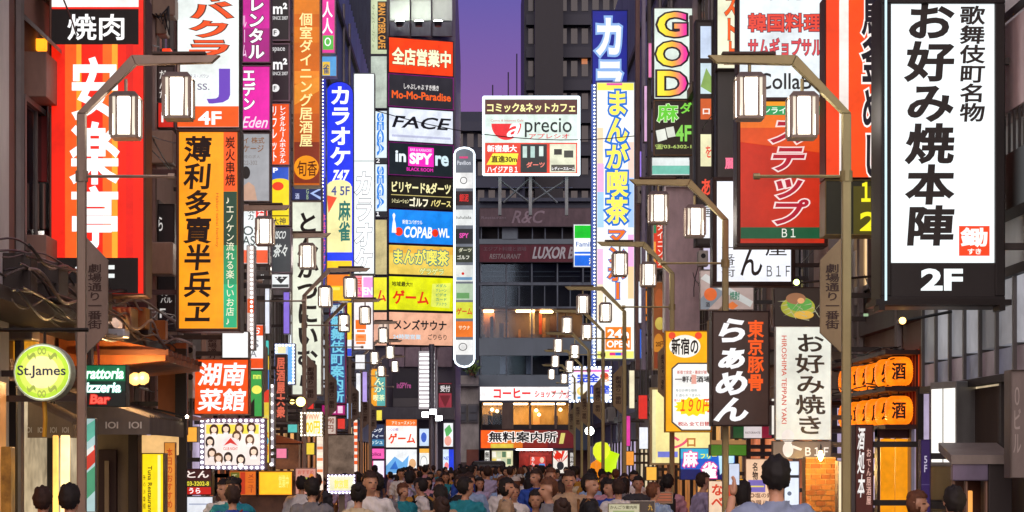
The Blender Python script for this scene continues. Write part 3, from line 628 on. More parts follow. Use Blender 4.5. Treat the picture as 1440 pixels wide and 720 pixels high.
bl = thing('added_bulb_lamp', 'added warm bulb just above the brick pillar', 'lamp', P3_(1154, 641, 25.9)); MB().lathe(P3_(1154, 641, 25.9), [(.01, -.06), (.025, -.03), (.03, 0), (.02, .04), (.015, .06)], emi('#ffc060', 120, 0), 12).build('bulb', bl); point_light('point_light', bl, P3_(1150, 662, 25.6), 22, (1, .62, .22)); MB().tube([P3_(1154, 634, 25.9), P3_(1154, 628, 26.1), P3_(1154, 626, 26.6)], .012, DK, 5).build('bulb_arm', bl); spot('small star-like lamp at the end of the dark awning', 263, 586, 26.2, .02, '#ffe8b0', 45, arm=-4.0)  # bulb and the point light before the pillar are added to light its bricks
# ================================================================== LAMP POSTS
def lamp_post(side, d, z_text=True):
    s = 1 if side == 'L' else -1; x = (115 if side == 'L' else 1190)
    X = PX(x, d); root = thing('street_lamp', 'x', 'street lamp', (X, d, 0), 'street lamps lining both kerbs'); u = d / F
    pm = paint('#a08e7e' if side == 'L' else '#a09468', .4, .35, .2, 3); zt = PZ(160, d); w = .042
    mb = MB(); mb.box(X - w, X + w, d - w, d + w, 0, zt - .001, pm); mb.box(X - .1, X + .1, d - .1, d + .1, 0, .4, pm); mb.build('pole', root, bevel=.012)
    za = PZ(85, d); xb = X + s * 75 * u; xt = X + s * 195 * u; h = .045
    mb = MB(); mb.prism([(X - s * w, d - w, zt), (X + s * w, d - w, zt - .0), (xb + s * .01, d - w, za - h), (xb - s * .03, d - w, za + h)][::s], [(X - s * w, d + w, zt), (X + s * w, d + w, zt), (xb + s * .01, d + w, za - h), (xb - s * .03, d + w, za + h)][::s], pm)
    mb.prism([(xb - s * .028, d - w, za + h), (xb + s * .012, d - w, za - h), (xt - s * .08, d - w, za - h * .6), (xt, d - w, za + h)][::s], [(xb - s * .028, d + w, za + h), (xb + s * .012, d + w, za - h), (xt - s * .08, d + w, za - h * .6), (xt, d + w, za + h)][::s], pm)
    mb.box(X + s * 100 * u, X + s * 175 * u, d - .06, d + .06, za + h + .003, za + h + .03, paint('#4a3a32', .5, .3)); mb.build('arm', root, bevel=.006)
    mb = MB(); zr = PZ(248, d); mb.tube([(X, d, zr), (X + s * 126 * u, d, zr)], .016, pm); mb.lathe((X + s * 126 * u, d, zr), [(.03, -.03), (.03, .03)], pm, 8, 'x'); mb.lathe((X, d, zr), [(.06, -.05), (.06, .05)], pm, 10); mb.build('banner_rod', root)
    pp = [(.05, 335), (37 * u, 366), (37 * u, 468), (.05, 496)]
    mb = MB(); a = [(X + s * p, d - .02, PZ(y, d)) for p, y in pp][::-s]; mb.prism(a, [(q[0], d + .02, q[2]) for q in a], paint('#8a786a' if side == 'L' else '#96825f', .5, .1)); bp_ = mb.build('banner_panel', root)
    mb = MB(); xa, xc = (X + s * 9 * u, X + s * 30 * u); x0, x1 = min(xa, xc), max(xa, xc)
    V, FA = text2d('劇場通り一番街', 'v', 0, 0, 20, 92, .03); mb.add([(x0 + p[0] * u, d - .025 - p[2] * u, PZ(371 + p[1], d)) for p in V], FA, paint('#3a241c', .6)); mb.build('lettering', bp_)
    for k, (ox, cyy) in enumerate(((62, 165), (136, 138))):
        cx = X + s * ox * u; c = (cx, d, PZ(cyy, d)); ztop = PZ(85, d) if k else PZ(105, d)
        mb = MB(); mb.tube([(cx, d, c[2] + .2), (cx, d, ztop - .04)], .016, pm, 6); hw = .122; hh = .18; lm = paint('#8a7c70', .4, .4)
        mb.prism([(cx - hw * 1.15, d - hw * 1.15, c[2] + hh), (cx + hw * 1.15, d - hw * 1.15, c[2] + hh), (cx + hw * 1.15, d + hw * 1.15, c[2] + hh), (cx - hw * 1.15, d + hw * 1.15, c[2] + hh)], [(cx - hw * .8, d - hw * .8, c[2] + hh + .05), (cx + hw * .8, d - hw * .8, c[2] + hh + .05), (cx + hw * .8, d + hw * .8, c[2] + hh + .05), (cx - hw * .8, d + hw * .8, c[2] + hh + .05)], lm)
        mb.box(cx - hw * 1.02, cx + hw * 1.02, d - hw * 1.02, d + hw * 1.02, c[2] - hh - .025, c[2] - hh, lm)
        for ax in (-1, 1):
            for ay in (-1, 1):
                mb.box(cx + ax * hw - .016, cx + ax * hw + .016, d + ay * hw - .016, d + ay * hw + .016, c[2] - hh, c[2] + hh, lm)
                mb.box(cx + ax * hw * .56 - .009, cx + ax * hw * .56 + .009, d + ay * hw - .006, d + ay * hw + .006, c[2] - hh, c[2] + hh, lm)
                mb.box(cx + ax * hw - .006, cx + ax * hw + .006, d + ay * hw * .52 - .006, d + ay * hw * .52 + .006, c[2] - hh, c[2] + hh, lm)
        ln = mb.build('lantern', root)
        gg = hw * .93
        mb = MB(); mb.prism([(cx - gg * .85, d - gg * .85, c[2] - hh + .004), (cx + gg * .85, d - gg * .85, c[2] - hh + .004), (cx + gg * .85, d + gg * .85, c[2] - hh + .004), (cx - gg * .85, d + gg * .85, c[2] - hh + .004)], [(cx - gg, d - gg, c[2] + hh - .004), (cx + gg, d - gg, c[2] + hh - .004), (cx + gg, d + gg, c[2] + hh - .004), (cx - gg, d + gg, c[2] + hh - .004)], emi('#f2e6d2', .8, 0))
        for q in range(4):      # bright middle pane of each side, an unmodelled bulb's brightness put into its emission
            w0, w1, o_ = gg * .46, gg * .53, gg * .92 + .012
            P_ = lambda a, z: (cx + (a, o_, -a, -o_)[q], d + (-o_, a, o_, -a)[q], z)
            zz0, zz1 = c[2] - hh + .012, c[2] + hh - .012
            mb.prism([P_(-w0, zz0), P_(w0, zz0), P_(w1, zz1), P_(-w1, zz1)], [tuple(Vector(p) + Vector(((0, .004, 0, -.004)[q], (-.004, 0, .004, 0)[q], 0))) for p in (P_(-w0, zz0), P_(w0, zz0), P_(w1, zz1), P_(-w1, zz1))], emi('#fff6ea', LAMP_E, 0))
        mb.build('glass', ln)
    return root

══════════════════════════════

* [Task statement] Restate the full listing verbatim and drop every picture.

* [Task answer]
The Blender Python script for this scene continues. Write part 3, from line 628 on. More parts follow. Use Blender 4.5. Treat the picture as 1440 pixels wide and 720 pixels high.
bl = thing('added_bulb_lamp', 'added warm bulb just above the brick pillar', 'lamp', P3_(1154, 641, 25.9)); MB().lathe(P3_(1154, 641, 25.9), [(.01, -.06), (.025, -.03), (.03, 0), (.02, .04), (.015, .06)], emi('#ffc060', 120, 0), 12).build('bulb', bl); point_light('point_light', bl, P3_(1150, 662, 25.6), 22, (1, .62, .22)); MB().tube([P3_(1154, 634, 25.9), P3_(1154, 628, 26.1), P3_(1154, 626, 26.6)], .012, DK, 5).build('bulb_arm', bl); spot('small star-like lamp at the end of the dark awning', 263, 586, 26.2, .02, '#ffe8b0', 45, arm=-4.0)  # bulb and the point light before the pillar are added to light its bricks
# ================================================================== LAMP POSTS
def lamp_post(side, d, z_text=True):
    s = 1 if side == 'L' else -1; x = (115 if side == 'L' else 1190)
    X = PX(x, d); root = thing('street_lamp', 'x', 'street lamp', (X, d, 0), 'street lamps lining both kerbs'); u = d / F
    pm = paint('#a08e7e' if side == 'L' else '#a09468', .4, .35, .2, 3); zt = PZ(160, d); w = .042
    mb = MB(); mb.box(X - w, X + w, d - w, d + w, 0, zt - .001, pm); mb.box(X - .1, X + .1, d - .1, d + .1, 0, .4, pm); mb.build('pole', root, bevel=.012)
    za = PZ(85, d); xb = X + s * 75 * u; xt = X + s * 195 * u; h = .045
    mb = MB(); mb.prism([(X - s * w, d - w, zt), (X + s * w, d - w, zt - .0), (xb + s * .01, d - w, za - h), (xb - s * .03, d - w, za + h)][::s], [(X - s * w, d + w, zt), (X + s * w, d + w, zt), (xb + s * .01, d + w, za - h), (xb - s * .03, d + w, za + h)][::s], pm)
    mb.prism([(xb - s * .028, d - w, za + h), (xb + s * .012, d - w, za - h), (xt - s * .08, d - w, za - h * .6), (xt, d - w, za + h)][::s], [(xb - s * .028, d + w, za + h), (xb + s * .012, d + w, za - h), (xt - s * .08, d + w, za - h * .6), (xt, d + w, za + h)][::s], pm)
    mb.box(X + s * 100 * u, X + s * 175 * u, d - .06, d + .06, za + h + .003, za + h + .03, paint('#4a3a32', .5, .3)); mb.build('arm', root, bevel=.006)
    mb = MB(); zr = PZ(248, d); mb.tube([(X, d, zr), (X + s * 126 * u, d, zr)], .016, pm); mb.lathe((X + s * 126 * u, d, zr), [(.03, -.03), (.03, .03)], pm, 8, 'x'); mb.lathe((X, d, zr), [(.06, -.05), (.06, .05)], pm, 10); mb.build('banner_rod', root)
    pp = [(.05, 335), (37 * u, 366), (37 * u, 468), (.05, 496)]
    mb = MB(); a = [(X + s * p, d - .02, PZ(y, d)) for p, y in pp][::-s]; mb.prism(a, [(q[0], d + .02, q[2]) for q in a], paint('#8a786a' if side == 'L' else '#96825f', .5, .1)); bp_ = mb.build('banner_panel', root)
    mb = MB(); xa, xc = (X + s * 9 * u, X + s * 30 * u); x0, x1 = min(xa, xc), max(xa, xc)
    V, FA = text2d('劇場通り一番街', 'v', 0, 0, 20, 92, .03); mb.add([(x0 + p[0] * u, d - .025 - p[2] * u, PZ(371 + p[1], d)) for p in V], FA, paint('#3a241c', .6)); mb.build('lettering', bp_)
    for k, (ox, cyy) in enumerate(((62, 165), (136, 138))):
        cx = X + s * ox * u; c = (cx, d, PZ(cyy, d)); ztop = PZ(85, d) if k else PZ(105, d)
        mb = MB(); mb.tube([(cx, d, c[2] + .2), (cx, d, ztop - .04)], .016, pm, 6); hw = .122; hh = .18; lm = paint('#8a7c70', .4, .4)
        mb.prism([(cx - hw * 1.15, d - hw * 1.15, c[2] + hh), (cx + hw * 1.15, d - hw * 1.15, c[2] + hh), (cx + hw * 1.15, d + hw * 1.15, c[2] + hh), (cx - hw * 1.15, d + hw * 1.15, c[2] + hh)], [(cx - hw * .8, d - hw * .8, c[2] + hh + .05), (cx + hw * .8, d - hw * .8, c[2] + hh + .05), (cx + hw * .8, d + hw * .8, c[2] + hh + .05), (cx - hw * .8, d + hw * .8, c[2] + hh + .05)], lm)
        mb.box(cx - hw * 1.02, cx + hw * 1.02, d - hw * 1.02, d + hw * 1.02, c[2] - hh - .025, c[2] - hh, lm)
        for ax in (-1, 1):
            for ay in (-1, 1):
                mb.box(cx + ax * hw - .016, cx + ax * hw + .016, d + ay * hw - .016, d + ay * hw + .016, c[2] - hh, c[2] + hh, lm)
                mb.box(cx + ax * hw * .56 - .009, cx + ax * hw * .56 + .009, d + ay * hw - .006, d + ay * hw + .006, c[2] - hh, c[2] + hh, lm)
                mb.box(cx + ax * hw - .006, cx + ax * hw + .006, d + ay * hw * .52 - .006, d + ay * hw * .52 + .006, c[2] - hh, c[2] + hh, lm)
        ln = mb.build('lantern', root)
        gg = hw * .93
        mb = MB(); mb.prism([(cx - gg * .85, d - gg * .85, c[2] - hh + .004), (cx + gg * .85, d - gg * .85, c[2] - hh + .004), (cx + gg * .85, d + gg * .85, c[2] - hh + .004), (cx - gg * .85, d + gg * .85, c[2] - hh + .004)], [(cx - gg, d - gg, c[2] + hh - .004), (cx + gg, d - gg, c[2] + hh - .004), (cx + gg, d + gg, c[2] + hh - .004), (cx - gg, d + gg, c[2] + hh - .004)], emi('#f2e6d2', .8, 0))
        for q in range(4):      # bright middle pane of each side, an unmodelled bulb's brightness put into its emission
            w0, w1, o_ = gg * .46, gg * .53, gg * .92 + .012
            P_ = lambda a, z: (cx + (a, o_, -a, -o_)[q], d + (-o_, a, o_, -a)[q], z)
            zz0, zz1 = c[2] - hh + .012, c[2] + hh - .012
            mb.prism([P_(-w0, zz0), P_(w0, zz0), P_(w1, zz1), P_(-w1, zz1)], [tuple(Vector(p) + Vector(((0, .004, 0, -.004)[q], (-.004, 0, .004, 0)[q], 0))) for p in (P_(-w0, zz0), P_(w0, zz0), P_(w1, zz1), P_(-w1, zz1))], emi('#fff6ea', LAMP_E, 0))
        mb.build('glass', ln)
    return root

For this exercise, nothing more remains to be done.